One of the most well known cases regarding arbitration agreements in New Jersey is Atalese v. U.S. Legal Servs. Grp., L.P., 219 N.J. 430 (2014). In Atalese, the plaintiff previously entered into an agreement with a company for debt adjustment services. The written agreement between the parties included an arbitration clause. However, the arbitration clause did not clearly spell out that the signors were waiving their rights to seek relief in a judicial forum.

Things went south. When the plaintiff sued the company, the company asked the court to remove the case for arbitration, per the terms of the contract. After moving through the superior and appeals Courts, the Supreme Court ruled that “the absence of any language in the arbitration provision that plaintiff was waiving her statutory right to seek relief in a court of law renders the provision unenforceable.” This would seem to be a pretty big deal for future contracts.
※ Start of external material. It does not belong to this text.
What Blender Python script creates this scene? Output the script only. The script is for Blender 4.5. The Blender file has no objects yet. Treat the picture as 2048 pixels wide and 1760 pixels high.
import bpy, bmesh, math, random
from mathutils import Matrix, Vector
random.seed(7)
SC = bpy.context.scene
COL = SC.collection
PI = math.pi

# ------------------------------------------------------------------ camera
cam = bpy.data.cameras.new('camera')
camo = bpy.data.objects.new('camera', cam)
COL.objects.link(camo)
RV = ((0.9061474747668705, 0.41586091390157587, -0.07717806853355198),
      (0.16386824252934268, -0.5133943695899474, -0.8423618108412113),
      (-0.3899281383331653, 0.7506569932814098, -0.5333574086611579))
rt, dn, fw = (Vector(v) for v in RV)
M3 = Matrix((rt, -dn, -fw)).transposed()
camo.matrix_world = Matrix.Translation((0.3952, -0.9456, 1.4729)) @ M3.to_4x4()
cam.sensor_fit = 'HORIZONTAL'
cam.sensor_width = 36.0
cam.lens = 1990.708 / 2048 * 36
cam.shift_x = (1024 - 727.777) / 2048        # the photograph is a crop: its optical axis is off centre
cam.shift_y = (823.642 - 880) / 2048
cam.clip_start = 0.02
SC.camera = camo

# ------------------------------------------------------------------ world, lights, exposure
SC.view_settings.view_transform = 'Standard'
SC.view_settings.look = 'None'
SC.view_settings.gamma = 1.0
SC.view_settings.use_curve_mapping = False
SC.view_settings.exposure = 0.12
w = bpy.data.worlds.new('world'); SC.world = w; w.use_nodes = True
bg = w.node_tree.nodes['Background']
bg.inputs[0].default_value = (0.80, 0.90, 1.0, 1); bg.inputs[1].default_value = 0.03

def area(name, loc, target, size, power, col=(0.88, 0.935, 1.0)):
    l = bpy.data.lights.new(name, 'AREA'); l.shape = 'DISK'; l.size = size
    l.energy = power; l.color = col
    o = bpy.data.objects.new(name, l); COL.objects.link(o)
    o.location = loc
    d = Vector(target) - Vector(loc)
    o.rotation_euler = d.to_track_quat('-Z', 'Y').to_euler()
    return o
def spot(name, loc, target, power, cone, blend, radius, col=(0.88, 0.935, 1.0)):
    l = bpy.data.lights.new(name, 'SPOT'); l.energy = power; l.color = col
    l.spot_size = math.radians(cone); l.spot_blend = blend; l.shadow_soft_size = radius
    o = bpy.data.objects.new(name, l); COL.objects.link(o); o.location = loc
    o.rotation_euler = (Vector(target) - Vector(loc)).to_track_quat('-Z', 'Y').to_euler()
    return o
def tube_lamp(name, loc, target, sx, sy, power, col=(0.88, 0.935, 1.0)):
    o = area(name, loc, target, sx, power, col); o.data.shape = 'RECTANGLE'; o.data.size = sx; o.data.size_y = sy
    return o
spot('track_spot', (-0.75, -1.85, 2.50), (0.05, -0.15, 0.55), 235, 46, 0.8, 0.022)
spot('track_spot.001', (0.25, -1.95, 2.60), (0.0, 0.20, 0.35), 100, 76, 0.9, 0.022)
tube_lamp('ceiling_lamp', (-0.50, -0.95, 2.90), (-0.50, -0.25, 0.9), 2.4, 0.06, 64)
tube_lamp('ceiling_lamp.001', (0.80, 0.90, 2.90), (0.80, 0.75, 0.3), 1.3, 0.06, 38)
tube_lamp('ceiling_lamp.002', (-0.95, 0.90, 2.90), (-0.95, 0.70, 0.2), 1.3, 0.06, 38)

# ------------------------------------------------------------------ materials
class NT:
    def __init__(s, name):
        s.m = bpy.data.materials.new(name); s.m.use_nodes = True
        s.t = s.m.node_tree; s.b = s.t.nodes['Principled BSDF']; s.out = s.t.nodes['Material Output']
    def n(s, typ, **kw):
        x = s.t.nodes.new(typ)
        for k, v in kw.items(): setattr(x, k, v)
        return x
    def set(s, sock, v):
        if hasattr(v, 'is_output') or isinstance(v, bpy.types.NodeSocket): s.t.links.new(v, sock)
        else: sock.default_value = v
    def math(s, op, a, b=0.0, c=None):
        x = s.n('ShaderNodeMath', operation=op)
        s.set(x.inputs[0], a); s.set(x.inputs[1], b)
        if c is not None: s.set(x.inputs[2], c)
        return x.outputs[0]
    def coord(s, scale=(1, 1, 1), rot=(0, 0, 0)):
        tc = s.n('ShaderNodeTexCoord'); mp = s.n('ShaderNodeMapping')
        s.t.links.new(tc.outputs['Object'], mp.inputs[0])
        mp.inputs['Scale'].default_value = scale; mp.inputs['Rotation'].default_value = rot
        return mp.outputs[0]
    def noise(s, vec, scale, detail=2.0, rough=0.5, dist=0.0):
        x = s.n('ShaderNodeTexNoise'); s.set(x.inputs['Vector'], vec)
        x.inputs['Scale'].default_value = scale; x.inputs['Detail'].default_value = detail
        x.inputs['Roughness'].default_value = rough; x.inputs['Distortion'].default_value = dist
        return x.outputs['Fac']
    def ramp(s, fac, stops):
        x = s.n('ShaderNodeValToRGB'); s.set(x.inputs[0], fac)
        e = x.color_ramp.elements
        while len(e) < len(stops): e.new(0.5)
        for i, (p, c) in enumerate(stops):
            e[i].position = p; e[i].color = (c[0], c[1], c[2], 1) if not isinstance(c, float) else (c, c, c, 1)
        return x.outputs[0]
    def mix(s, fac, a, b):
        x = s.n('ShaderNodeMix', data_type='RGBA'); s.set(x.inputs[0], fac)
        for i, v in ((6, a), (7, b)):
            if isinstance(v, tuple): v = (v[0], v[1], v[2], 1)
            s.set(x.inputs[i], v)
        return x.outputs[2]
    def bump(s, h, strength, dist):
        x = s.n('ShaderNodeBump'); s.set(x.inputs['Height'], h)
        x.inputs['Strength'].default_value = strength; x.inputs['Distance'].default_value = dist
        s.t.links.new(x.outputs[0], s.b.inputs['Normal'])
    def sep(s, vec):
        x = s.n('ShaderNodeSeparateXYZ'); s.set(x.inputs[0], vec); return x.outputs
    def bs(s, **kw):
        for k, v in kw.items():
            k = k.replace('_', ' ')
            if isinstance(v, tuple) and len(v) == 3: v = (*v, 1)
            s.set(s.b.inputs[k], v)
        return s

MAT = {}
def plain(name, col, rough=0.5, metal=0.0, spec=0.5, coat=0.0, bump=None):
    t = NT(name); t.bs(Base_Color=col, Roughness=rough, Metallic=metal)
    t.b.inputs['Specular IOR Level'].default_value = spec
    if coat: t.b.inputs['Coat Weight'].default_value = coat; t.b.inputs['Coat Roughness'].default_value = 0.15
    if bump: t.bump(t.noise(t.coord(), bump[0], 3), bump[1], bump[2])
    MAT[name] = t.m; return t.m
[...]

However, subsequent court decisions have greatly reduced the practical effect of Atalese. An excellent summary of the case law is presented in Gold Mine Jewelry Shoppes, Inc. v. Copenhagen, 240 F. Supp. 3d 391 (E.D.N.C. 2017). In Gold Mine, the Court explains that Atalese is applicable only to consumer and employment contracts. The reasoning is this: in consumer and employment contracts, the consumer or employee is at a disadvantage in bargaining power, and cannot be expected to review the contract in great detail. Therefore, courts apply more stringency in informing the consumer of the arbitration terms.  By contrast, in commercial transactions, the contract is typically negotiated at arm’s length and entered into by two sophisticated commercial entities, who are expected to review and understand the terms of their contract before signing it.

Large companies have updated their contracts, and contracts between businesses aren’t covered by Atalese. In effect, all Atalese has accomplished is to make large companies and employers add a few lines to their standard contracts.